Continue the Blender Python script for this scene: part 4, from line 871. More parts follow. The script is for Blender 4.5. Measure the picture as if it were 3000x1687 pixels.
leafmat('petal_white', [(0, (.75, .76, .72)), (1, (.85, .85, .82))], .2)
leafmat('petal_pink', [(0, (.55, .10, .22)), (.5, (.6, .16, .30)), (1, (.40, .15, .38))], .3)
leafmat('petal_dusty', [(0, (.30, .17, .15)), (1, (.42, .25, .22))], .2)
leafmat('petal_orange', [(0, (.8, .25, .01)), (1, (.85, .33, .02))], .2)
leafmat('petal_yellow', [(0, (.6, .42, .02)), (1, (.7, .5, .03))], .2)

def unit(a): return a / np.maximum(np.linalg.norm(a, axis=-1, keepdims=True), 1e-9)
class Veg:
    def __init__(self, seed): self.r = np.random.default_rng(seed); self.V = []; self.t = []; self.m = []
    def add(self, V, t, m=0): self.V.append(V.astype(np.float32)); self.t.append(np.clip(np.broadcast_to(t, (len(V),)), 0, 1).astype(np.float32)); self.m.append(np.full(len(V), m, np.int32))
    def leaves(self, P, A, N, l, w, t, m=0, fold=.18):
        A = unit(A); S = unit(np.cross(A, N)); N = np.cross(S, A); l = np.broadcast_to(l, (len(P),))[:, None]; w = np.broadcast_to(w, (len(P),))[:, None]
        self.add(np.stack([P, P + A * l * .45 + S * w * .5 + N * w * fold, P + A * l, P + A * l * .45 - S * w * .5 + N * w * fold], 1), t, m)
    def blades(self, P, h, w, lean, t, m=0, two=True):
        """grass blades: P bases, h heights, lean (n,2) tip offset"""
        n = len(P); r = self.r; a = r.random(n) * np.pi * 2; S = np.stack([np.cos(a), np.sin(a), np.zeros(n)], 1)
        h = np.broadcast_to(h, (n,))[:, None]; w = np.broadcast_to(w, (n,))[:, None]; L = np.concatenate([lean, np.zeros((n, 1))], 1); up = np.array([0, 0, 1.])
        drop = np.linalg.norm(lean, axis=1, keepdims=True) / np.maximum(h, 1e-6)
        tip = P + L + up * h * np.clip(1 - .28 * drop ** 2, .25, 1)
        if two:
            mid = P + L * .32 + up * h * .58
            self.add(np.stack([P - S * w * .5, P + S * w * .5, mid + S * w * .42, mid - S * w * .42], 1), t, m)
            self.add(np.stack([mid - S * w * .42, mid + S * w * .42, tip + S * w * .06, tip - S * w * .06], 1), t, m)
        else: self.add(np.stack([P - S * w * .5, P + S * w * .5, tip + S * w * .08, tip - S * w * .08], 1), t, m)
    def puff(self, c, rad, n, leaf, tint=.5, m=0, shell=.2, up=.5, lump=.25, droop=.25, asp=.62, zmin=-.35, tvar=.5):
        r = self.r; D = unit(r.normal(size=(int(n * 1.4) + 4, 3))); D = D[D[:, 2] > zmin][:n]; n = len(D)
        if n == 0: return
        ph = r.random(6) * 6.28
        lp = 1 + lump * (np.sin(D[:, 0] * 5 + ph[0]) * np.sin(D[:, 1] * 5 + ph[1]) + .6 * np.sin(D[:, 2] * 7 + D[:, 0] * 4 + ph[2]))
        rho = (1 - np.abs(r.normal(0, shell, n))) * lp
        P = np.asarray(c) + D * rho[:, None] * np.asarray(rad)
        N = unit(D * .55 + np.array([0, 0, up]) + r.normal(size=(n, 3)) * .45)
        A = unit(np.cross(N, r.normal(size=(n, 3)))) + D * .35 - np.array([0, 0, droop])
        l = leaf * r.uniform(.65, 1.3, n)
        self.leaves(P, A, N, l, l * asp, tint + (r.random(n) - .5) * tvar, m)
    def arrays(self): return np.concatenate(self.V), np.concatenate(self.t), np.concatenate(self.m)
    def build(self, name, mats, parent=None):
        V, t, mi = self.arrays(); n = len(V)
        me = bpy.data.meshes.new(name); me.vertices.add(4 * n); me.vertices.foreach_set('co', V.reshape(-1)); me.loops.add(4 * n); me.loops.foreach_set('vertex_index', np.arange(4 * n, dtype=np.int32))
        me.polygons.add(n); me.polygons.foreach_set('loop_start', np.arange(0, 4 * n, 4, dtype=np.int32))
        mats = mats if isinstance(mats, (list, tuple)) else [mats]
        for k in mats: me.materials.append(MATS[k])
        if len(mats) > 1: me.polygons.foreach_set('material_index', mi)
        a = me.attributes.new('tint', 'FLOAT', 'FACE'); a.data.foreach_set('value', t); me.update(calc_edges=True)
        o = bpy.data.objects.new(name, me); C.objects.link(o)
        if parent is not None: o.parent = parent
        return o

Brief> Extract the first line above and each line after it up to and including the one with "(.7, .5, .03))], .2)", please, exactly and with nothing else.

Full output>
Continue the Blender Python script for this scene: part 4, from line 871. More parts follow. The script is for Blender 4.5. Measure the picture as if it were 3000x1687 pixels.
leafmat('petal_white', [(0, (.75, .76, .72)), (1, (.85, .85, .82))], .2)
leafmat('petal_pink', [(0, (.55, .10, .22)), (.5, (.6, .16, .30)), (1, (.40, .15, .38))], .3)
leafmat('petal_dusty', [(0, (.30, .17, .15)), (1, (.42, .25, .22))], .2)
leafmat('petal_orange', [(0, (.8, .25, .01)), (1, (.85, .33, .02))], .2)
leafmat('petal_yellow', [(0, (.6, .42, .02)), (1, (.7, .5, .03))], .2)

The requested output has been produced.